Forse da sempre nell’animo dei prizzesi c’è stato lo spirito dell’avventura, il coraggio nel pericolo, la disponibilità verso gli altri specialmente se forestieri. Storia, tradizione, fede e leggenda si sono, inconsapevolmente, trovati d’accordo nell’assegnare a Prizzi, come protettore, San Giorgio martire, cavaliere senza paura. In provincia di Palermo è patrono assoluto di Prizzi e Piana degli Albanesi, è compatrono di Caccamo, Vicari, Castelmola, Modica, Manforte San Giorgio, Ragusa, Sambuca di Sicilia. Lo fu anche di Castronovo di Sicilia fino al 1680, quando i castronovesi gli preferirono il concittadino San Vitale. La diffusione del culto in Sicilia arriva con i normanni attorno all’anno 1100, i quali, dopo averlo elevato a protettore dell’Inghilterra, lo ebbero come simbolo e protettore contro i saraceni.

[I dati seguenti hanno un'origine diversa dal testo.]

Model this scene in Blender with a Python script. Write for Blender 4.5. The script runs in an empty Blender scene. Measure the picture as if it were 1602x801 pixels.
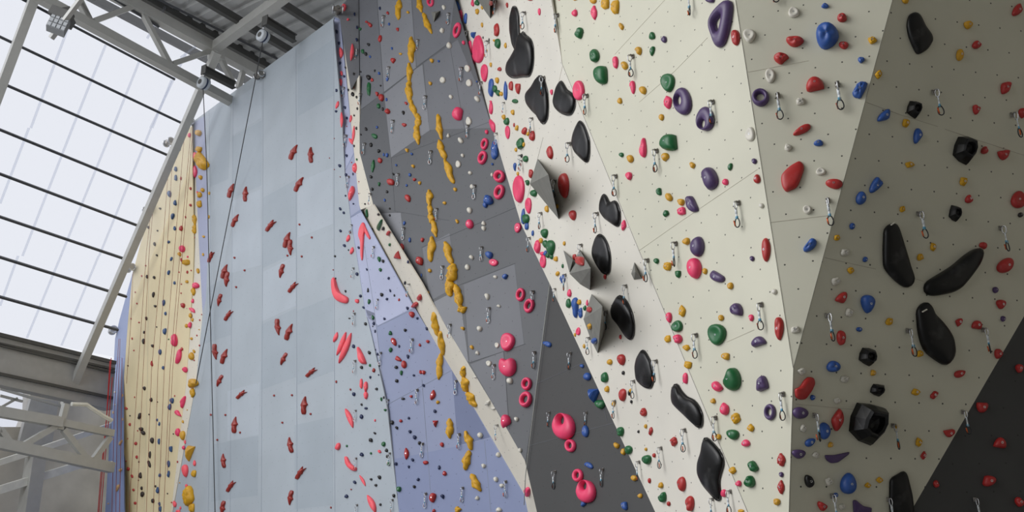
import bpy, math, random
import numpy as np
from mathutils import Matrix, Vector
sc = bpy.context.scene
COL = sc.collection
R_ = math.radians
# ------------------------------------------------------------------ camera
F = 1432.0
CX, CY = 801.0, 400.5
CAM = np.array([0.0, 0.0, 1.7])
up_c = np.array([(720 - CX) / F, (CY + 3700) / F, -1.0]); up_c /= np.linalg.norm(up_c)
fw_c = np.array([0, 0, -1.0]); fw_c = fw_c - fw_c.dot(up_c) * up_c; fw_c /= np.linalg.norm(fw_c)
rt_c = np.cross(fw_c, up_c)
ROT = np.array([rt_c, fw_c, up_c])            # camera axes -> world axes
cd = bpy.data.cameras.new('camera'); cam = bpy.data.objects.new('camera', cd); COL.objects.link(cam)
cd.sensor_width = 36; cd.lens = F / 1602 * 36; cd.clip_end = 400
M4 = Matrix([[*ROT[i], CAM[i]] for i in range(3)] + [[0, 0, 0, 1]])
cam.matrix_world = M4
sc.camera = cam
# ------------------------------------------------------------------ light
W = bpy.data.worlds.new('sky'); sc.world = W; W.use_nodes = True
bg = W.node_tree.nodes['Background']; bg.inputs[0].default_value = (0.93, 0.95, 1.0, 1); bg.inputs[1].default_value = 0.95
sd = bpy.data.lights.new('sun', 'SUN'); sun = bpy.data.objects.new('sun', sd); COL.objects.link(sun)
sd.energy = 0.95; sd.angle = R_(38); sd.color = (1.0, 0.98, 0.94)
SUN_DIR = Vector((0.82, 0.10, -0.56)).normalized()      # the way the light travels
sun.rotation_euler = SUN_DIR.to_track_quat('-Z', 'Y').to_euler()
ad = bpy.data.lights.new('skylight_daylight', 'AREA'); al = bpy.data.objects.new('skylight_daylight', ad); COL.objects.link(al)
ad.shape = 'RECTANGLE'; ad.size = 11; ad.size_y = 7; ad.energy = 720; ad.color = (0.97, 0.98, 1.0)      # daylight of the glazed bays left of the view
al.location = (-11.5, 5.5, 9.5); al.rotation_euler = Vector((0.86, 0.22, -0.36)).to_track_quat('-Z', 'Z').to_euler()
sc.view_settings.view_transform = 'Standard'; sc.view_settings.look = 'None'
sc.view_settings.exposure = 0.0; sc.view_settings.gamma = 1; sc.view_settings.use_curve_mapping = False
sc.cycles.use_denoising = True
sc.cycles.max_bounces = 6; sc.cycles.transparent_max_bounces = 12
# ------------------------------------------------------------------ picture <-> place
def ray(x, y):
    return ROT @ np.array([(x - CX) / F, (CY - y) / F, -1.0])
def at(x, y, Z): return CAM + ray(x, y) * Z
def project(P):
    c = (np.asarray(P) - CAM) @ ROT          # world -> camera
    return np.stack([CX - c[..., 0] / c[..., 2] * F, CY + c[..., 1] / c[..., 2] * F], -1)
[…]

A Prizzi gli è stata dedicata la Chiesa Madre, ricostruita nel 1561, probabilmente sull’area di un’antica chiesetta dove lo si venerava. Lo si festeggia il 23 aprile, con la prima fiera zootecnica dell’anno, la fiera di San Giorgio, con la messa cantata, la processione, i giuochi d’artificio. I festeggiamenti hanno avuto impulso e vigore in questi ultimi anni anche per merito di un comitato cittadino coordinato dall’arcipretura. La sua statua lignea, policroma, si trova all’altare maggiore. Il Santo è raffigurato da un ufficiale romano in posizione di riposo, ricoperto da uno splendido mantello rosso, bello nel portamento, radioso nel viso giovanile, circondato da riccioli dorati, con sul capo l’elmo piumato, con la mano destra che impugna la palma d’oro del martirio, quella sinistra sventola la bandiera rossa della vittoria. E’ talmente affascinante che ancora quando si vuole fare un complimento a qualche giovanotto, si dice che è bello come San Giorgio. Quello di Prizzi è a piedi, mentre nell’iconografia ufficiale, molto diffusa nel Ragusano, è a cavallo ad un imponente destriero bianco nell’atto in cui con la lancia trafigge l’orrido drago verdastro. Nato da padre persiano e da madre cappadoce, fu soldato di Diocleziano, si convertì al cristianesimo e morì decapitato a Nicodemia nell’anno 300 perché non volle rinunziare alla sua fede.
La tradizione religiosa del Santo, venerato fin dai primi secoli del cristianesimo, giunta intatta ai giorni nostri, è legata alla leggenda della sua vita, narrata da Jacopo da Verazze nel XIII secolo. In Libia, presso la città di Silene viveva, nelle acque di un grande lago, un drago, animale immondo, terribile e feroce, capace di uccidere con lo sguardo e con i miasmi puzzolenti del suo alito. Per placarne l’ira i cittadini di Silene gli davano in pasto due pecore al giorno. Dopo qualche tempo le pecore scarseggiarono. Si sacrificò allora una pecora e una fanciulla tirata a sorte. Un giorno toccò alla figlia del re. Mentre sostava sulla riva del lago in attesa di essere sbranata, si trovò a passare Giorgio, cavaliere dell’imperatore Diocleziano, bello e possente. La gente piangeva, il re era disperato. Appresa la notizia, il coraggioso cavaliere trafisse con la sua lancia il drago. Il popolo esultò e per gratitudine si convertì al cristianesimo, la fede di Giorgio. La notizia giunse all’imperatore che chiamò il suo cavaliere, gli impose di rinunciare alla fede cristiana, lo sottopose ad ogni sorta di supplizi. Giorgio fu forte come una roccia e Diocleziano lo decapitò.
La leggenda di San Giorgio il Grande si diffuse tra i popoli, fu conosciuta anche a Prizzi. Gli abitanti, devotamente e orgogliosamente lo elessero loro protettore. In ogni famiglia crebbe un Giorgio, nel ricordo del cavaliere cristiano senza paura.